- Directions:
Give back an exact copy of the lines from the start of the material through the line bearing "RT = V((1, 0, 0))". Include both ends and nothing else.

— start —

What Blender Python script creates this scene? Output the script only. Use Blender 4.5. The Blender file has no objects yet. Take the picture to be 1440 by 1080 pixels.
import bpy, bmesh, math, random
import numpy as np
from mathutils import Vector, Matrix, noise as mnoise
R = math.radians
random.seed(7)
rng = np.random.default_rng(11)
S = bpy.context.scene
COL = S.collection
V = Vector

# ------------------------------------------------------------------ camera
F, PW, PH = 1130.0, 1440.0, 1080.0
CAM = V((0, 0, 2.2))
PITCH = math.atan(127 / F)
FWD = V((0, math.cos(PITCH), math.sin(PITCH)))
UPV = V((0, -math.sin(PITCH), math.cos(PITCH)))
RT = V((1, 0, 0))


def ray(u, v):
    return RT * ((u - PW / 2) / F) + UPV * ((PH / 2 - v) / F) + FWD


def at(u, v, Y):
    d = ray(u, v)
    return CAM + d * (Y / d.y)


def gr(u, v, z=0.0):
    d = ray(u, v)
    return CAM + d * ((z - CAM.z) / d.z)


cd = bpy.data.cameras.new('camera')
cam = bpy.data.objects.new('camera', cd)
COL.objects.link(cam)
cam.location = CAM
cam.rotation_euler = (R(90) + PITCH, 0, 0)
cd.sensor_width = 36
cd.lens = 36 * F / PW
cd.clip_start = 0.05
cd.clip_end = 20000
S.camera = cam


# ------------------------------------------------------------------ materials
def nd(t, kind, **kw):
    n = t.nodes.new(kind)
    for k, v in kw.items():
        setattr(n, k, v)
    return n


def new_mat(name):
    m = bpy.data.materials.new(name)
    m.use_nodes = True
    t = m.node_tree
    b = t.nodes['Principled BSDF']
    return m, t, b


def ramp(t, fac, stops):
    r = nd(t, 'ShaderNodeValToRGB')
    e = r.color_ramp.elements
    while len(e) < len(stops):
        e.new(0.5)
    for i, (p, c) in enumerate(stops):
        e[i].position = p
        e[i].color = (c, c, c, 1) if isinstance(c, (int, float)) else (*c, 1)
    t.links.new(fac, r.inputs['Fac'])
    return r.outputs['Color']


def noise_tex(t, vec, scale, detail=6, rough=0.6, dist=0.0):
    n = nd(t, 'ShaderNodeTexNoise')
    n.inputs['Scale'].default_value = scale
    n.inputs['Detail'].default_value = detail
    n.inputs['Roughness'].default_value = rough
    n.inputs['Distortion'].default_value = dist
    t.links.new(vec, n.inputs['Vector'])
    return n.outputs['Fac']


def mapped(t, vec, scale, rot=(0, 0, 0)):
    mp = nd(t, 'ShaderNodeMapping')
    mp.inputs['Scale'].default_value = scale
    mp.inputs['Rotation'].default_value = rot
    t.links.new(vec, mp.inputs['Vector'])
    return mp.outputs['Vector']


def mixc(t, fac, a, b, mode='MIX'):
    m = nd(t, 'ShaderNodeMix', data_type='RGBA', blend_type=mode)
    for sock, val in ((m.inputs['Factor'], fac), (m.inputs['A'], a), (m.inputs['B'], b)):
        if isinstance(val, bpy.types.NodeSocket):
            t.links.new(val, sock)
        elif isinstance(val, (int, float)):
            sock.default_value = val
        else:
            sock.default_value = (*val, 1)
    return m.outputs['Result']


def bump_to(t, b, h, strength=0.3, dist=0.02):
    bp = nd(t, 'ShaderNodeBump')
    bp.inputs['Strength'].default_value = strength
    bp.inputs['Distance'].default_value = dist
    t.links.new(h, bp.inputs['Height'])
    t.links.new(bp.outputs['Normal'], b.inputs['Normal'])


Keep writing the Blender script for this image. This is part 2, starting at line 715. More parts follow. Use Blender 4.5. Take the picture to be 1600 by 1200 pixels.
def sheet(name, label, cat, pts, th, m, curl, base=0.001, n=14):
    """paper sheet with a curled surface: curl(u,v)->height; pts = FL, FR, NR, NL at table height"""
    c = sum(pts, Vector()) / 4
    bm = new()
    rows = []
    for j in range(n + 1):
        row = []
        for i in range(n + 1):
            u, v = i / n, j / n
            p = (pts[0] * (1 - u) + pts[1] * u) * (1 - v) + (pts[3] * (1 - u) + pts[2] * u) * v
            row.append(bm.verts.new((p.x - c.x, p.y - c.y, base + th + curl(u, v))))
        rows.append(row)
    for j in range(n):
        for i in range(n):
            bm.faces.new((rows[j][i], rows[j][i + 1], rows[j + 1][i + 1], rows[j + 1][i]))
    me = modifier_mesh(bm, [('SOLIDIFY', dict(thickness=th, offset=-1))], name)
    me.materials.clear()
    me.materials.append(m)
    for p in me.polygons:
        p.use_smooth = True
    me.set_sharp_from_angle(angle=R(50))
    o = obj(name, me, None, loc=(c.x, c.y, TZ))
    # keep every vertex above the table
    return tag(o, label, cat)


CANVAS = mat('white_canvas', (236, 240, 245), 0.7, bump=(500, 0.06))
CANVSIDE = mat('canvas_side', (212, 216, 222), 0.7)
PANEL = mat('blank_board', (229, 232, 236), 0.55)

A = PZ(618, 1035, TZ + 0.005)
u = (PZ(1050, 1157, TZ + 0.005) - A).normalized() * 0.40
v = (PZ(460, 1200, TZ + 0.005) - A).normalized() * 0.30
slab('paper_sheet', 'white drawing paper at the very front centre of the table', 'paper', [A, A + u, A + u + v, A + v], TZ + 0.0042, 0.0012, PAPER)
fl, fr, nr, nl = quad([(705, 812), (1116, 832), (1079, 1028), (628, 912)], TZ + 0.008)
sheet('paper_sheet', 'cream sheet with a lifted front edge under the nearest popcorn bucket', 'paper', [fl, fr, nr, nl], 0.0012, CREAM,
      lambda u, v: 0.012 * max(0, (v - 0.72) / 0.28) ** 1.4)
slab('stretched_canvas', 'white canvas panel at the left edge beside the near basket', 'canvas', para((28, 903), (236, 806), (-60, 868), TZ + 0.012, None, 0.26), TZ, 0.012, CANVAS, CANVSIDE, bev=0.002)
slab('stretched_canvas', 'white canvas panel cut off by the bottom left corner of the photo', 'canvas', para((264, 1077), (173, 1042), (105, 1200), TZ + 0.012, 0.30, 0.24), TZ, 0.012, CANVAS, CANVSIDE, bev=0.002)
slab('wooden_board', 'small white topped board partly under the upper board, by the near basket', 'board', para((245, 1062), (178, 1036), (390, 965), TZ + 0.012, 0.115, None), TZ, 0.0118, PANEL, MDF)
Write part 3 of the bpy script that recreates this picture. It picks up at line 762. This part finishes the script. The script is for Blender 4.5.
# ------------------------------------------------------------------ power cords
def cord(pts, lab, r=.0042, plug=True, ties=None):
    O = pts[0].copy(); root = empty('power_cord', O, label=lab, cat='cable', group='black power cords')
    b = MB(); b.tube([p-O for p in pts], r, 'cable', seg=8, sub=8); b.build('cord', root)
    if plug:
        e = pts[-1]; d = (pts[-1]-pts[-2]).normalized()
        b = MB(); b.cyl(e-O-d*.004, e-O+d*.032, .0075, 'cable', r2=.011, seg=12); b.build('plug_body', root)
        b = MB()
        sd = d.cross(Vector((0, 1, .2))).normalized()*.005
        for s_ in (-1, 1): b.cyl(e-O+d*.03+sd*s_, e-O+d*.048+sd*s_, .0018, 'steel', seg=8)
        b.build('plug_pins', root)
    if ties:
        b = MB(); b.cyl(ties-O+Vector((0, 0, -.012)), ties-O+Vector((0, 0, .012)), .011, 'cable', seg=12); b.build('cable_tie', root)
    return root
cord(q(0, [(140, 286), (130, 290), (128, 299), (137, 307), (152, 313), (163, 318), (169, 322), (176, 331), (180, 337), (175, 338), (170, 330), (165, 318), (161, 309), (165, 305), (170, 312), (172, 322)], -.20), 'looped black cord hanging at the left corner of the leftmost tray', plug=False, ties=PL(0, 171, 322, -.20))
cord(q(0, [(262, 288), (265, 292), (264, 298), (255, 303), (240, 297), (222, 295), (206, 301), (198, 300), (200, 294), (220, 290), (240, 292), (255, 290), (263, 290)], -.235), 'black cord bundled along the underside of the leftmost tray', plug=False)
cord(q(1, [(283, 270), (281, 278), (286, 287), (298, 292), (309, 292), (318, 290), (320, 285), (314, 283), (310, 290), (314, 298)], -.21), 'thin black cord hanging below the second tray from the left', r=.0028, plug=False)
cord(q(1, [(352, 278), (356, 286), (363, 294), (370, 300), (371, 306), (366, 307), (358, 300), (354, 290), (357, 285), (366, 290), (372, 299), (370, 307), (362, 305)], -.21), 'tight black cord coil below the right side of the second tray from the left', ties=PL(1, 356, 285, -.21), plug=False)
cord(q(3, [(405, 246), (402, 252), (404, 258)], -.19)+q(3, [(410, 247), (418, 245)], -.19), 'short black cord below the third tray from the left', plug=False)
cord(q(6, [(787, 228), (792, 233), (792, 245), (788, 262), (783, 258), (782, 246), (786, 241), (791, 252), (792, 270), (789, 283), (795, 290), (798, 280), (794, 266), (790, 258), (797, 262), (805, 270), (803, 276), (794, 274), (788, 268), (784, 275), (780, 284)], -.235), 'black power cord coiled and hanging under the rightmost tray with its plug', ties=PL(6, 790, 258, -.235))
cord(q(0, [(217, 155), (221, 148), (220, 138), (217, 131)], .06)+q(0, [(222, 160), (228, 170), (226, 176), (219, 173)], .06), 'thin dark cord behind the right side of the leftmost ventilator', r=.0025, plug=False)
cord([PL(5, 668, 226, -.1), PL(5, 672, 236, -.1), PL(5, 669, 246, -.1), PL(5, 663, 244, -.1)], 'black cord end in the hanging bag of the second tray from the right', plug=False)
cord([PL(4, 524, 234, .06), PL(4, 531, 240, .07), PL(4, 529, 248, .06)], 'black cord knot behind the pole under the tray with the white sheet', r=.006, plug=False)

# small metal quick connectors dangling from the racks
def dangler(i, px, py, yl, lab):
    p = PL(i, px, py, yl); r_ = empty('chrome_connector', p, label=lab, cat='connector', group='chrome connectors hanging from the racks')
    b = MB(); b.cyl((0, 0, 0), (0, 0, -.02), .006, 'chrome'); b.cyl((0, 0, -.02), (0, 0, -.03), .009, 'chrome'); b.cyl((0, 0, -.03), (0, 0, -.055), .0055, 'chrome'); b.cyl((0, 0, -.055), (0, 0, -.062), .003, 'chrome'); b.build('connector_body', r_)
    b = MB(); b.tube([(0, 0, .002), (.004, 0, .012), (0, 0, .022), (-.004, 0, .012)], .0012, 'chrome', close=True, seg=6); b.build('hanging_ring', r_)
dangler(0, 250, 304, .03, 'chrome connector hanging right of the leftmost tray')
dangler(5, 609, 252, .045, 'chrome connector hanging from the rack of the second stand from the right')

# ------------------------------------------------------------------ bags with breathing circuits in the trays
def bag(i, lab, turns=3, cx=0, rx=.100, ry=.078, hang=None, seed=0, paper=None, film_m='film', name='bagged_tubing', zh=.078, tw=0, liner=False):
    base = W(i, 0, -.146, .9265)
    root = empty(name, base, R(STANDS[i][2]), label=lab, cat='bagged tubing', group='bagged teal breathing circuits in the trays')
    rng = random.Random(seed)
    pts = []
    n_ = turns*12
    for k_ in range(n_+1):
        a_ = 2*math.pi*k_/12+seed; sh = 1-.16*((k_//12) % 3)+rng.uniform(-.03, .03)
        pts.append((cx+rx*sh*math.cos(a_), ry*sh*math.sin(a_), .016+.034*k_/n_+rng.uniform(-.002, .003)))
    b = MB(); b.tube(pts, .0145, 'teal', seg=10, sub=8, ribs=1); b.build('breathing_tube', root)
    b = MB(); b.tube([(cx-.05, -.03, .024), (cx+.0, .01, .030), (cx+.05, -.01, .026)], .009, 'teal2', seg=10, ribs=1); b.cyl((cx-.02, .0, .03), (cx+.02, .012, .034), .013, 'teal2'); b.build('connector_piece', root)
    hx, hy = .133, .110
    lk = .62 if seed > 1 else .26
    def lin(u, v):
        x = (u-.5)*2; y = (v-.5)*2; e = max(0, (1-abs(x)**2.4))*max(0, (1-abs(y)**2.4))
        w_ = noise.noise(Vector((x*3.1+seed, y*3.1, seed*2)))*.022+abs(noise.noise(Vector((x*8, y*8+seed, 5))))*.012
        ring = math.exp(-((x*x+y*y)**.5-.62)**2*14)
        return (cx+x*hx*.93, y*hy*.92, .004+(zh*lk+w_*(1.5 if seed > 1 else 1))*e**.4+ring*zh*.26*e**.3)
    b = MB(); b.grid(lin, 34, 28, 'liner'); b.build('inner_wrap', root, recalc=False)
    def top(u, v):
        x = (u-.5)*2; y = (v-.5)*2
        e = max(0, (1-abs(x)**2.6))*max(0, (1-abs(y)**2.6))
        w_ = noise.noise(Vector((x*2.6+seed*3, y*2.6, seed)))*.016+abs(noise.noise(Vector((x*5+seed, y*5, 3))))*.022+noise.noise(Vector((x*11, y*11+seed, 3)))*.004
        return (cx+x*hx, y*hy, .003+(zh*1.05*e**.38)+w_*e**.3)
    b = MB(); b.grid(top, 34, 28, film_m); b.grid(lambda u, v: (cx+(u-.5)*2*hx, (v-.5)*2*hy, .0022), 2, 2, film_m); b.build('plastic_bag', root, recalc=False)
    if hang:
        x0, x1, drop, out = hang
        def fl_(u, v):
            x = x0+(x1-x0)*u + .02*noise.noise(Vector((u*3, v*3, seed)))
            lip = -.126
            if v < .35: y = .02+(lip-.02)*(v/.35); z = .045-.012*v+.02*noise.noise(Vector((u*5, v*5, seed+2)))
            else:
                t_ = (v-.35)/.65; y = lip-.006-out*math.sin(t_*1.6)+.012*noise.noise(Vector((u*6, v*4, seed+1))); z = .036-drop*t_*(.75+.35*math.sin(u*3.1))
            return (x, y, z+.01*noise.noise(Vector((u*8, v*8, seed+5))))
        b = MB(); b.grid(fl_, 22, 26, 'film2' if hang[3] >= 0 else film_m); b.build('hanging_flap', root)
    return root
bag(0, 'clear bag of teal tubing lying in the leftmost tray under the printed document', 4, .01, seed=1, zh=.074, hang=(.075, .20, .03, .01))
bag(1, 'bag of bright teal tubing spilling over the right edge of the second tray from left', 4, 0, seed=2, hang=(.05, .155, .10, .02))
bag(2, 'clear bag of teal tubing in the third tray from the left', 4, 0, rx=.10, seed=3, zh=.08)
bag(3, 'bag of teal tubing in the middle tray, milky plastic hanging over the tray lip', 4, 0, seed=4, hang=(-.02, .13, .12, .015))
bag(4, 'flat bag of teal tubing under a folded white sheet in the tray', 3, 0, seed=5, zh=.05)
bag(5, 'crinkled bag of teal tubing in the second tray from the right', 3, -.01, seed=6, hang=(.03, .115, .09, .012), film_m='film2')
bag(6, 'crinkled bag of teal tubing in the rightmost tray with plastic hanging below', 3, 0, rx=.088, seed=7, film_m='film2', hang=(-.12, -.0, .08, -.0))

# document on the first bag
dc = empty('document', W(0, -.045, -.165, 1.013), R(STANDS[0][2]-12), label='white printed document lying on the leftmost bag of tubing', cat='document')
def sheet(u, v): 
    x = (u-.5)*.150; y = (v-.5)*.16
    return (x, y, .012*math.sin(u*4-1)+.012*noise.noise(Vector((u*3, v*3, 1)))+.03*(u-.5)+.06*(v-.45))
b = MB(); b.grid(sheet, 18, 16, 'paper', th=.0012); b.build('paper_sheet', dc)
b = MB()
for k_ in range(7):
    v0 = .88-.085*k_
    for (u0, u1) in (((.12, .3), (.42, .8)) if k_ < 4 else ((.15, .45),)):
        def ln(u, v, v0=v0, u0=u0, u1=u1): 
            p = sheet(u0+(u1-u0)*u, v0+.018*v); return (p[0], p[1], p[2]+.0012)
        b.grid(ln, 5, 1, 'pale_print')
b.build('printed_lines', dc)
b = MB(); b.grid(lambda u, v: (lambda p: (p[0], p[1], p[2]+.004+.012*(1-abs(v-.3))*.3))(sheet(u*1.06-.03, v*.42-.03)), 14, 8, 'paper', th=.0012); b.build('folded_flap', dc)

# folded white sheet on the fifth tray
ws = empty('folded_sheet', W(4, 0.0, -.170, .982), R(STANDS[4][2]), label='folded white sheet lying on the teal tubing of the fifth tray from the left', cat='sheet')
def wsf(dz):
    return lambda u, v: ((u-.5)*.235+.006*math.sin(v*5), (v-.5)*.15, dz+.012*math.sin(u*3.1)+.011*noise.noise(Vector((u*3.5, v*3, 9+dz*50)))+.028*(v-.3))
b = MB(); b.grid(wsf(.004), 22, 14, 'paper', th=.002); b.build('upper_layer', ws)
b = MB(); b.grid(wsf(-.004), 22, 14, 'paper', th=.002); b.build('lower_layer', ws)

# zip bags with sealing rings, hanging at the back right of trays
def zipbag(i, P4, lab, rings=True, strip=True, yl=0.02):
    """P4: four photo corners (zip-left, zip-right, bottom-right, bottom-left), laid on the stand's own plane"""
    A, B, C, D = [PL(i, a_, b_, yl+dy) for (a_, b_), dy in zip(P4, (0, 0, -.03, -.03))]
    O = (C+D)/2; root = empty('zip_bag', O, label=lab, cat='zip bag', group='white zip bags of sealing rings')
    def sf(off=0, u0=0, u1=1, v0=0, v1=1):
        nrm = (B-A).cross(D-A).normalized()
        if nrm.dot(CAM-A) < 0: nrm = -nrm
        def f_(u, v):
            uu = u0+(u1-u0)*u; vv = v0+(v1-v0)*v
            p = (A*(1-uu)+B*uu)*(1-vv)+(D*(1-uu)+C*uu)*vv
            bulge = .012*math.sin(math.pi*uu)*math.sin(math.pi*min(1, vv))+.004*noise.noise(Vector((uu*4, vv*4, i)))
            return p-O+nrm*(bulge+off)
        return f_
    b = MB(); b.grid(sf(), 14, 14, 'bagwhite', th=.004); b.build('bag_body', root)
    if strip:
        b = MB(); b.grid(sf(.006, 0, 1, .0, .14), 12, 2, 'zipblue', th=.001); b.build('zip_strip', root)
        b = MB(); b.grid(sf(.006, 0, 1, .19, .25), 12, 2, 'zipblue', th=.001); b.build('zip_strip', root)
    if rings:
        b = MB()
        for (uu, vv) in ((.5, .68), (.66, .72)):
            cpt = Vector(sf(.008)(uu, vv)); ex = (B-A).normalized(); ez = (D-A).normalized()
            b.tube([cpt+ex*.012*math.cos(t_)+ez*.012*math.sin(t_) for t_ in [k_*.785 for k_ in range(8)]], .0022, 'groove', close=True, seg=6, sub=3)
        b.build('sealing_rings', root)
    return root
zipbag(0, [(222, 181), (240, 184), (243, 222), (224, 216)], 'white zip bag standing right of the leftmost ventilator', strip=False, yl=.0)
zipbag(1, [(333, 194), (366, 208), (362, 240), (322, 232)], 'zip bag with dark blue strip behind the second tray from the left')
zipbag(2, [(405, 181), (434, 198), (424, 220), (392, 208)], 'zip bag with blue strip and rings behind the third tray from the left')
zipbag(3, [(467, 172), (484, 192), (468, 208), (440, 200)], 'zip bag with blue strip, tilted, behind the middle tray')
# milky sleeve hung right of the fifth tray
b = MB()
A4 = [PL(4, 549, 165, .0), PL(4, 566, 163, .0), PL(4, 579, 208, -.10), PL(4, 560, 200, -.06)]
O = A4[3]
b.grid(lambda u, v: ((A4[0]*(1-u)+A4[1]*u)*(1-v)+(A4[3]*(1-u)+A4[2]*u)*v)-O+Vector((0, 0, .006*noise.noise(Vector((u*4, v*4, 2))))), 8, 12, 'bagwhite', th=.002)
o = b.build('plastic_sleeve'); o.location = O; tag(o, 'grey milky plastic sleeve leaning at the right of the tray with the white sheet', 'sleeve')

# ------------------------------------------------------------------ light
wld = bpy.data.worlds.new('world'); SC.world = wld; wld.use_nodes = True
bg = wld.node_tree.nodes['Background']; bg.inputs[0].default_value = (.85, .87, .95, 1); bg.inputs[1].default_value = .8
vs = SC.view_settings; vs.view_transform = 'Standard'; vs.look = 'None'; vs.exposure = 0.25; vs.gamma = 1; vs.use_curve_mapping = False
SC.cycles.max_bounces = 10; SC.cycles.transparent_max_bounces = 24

— end —

- Solution to this task:
What Blender Python script creates this scene? Output the script only. Use Blender 4.5. The Blender file has no objects yet. Take the picture to be 1440 by 1080 pixels.
import bpy, bmesh, math, random
import numpy as np
from mathutils import Vector, Matrix, noise as mnoise
R = math.radians
random.seed(7)
rng = np.random.default_rng(11)
S = bpy.context.scene
COL = S.collection
V = Vector

# ------------------------------------------------------------------ camera
F, PW, PH = 1130.0, 1440.0, 1080.0
CAM = V((0, 0, 2.2))
PITCH = math.atan(127 / F)
FWD = V((0, math.cos(PITCH), math.sin(PITCH)))
UPV = V((0, -math.sin(PITCH), math.cos(PITCH)))
RT = V((1, 0, 0))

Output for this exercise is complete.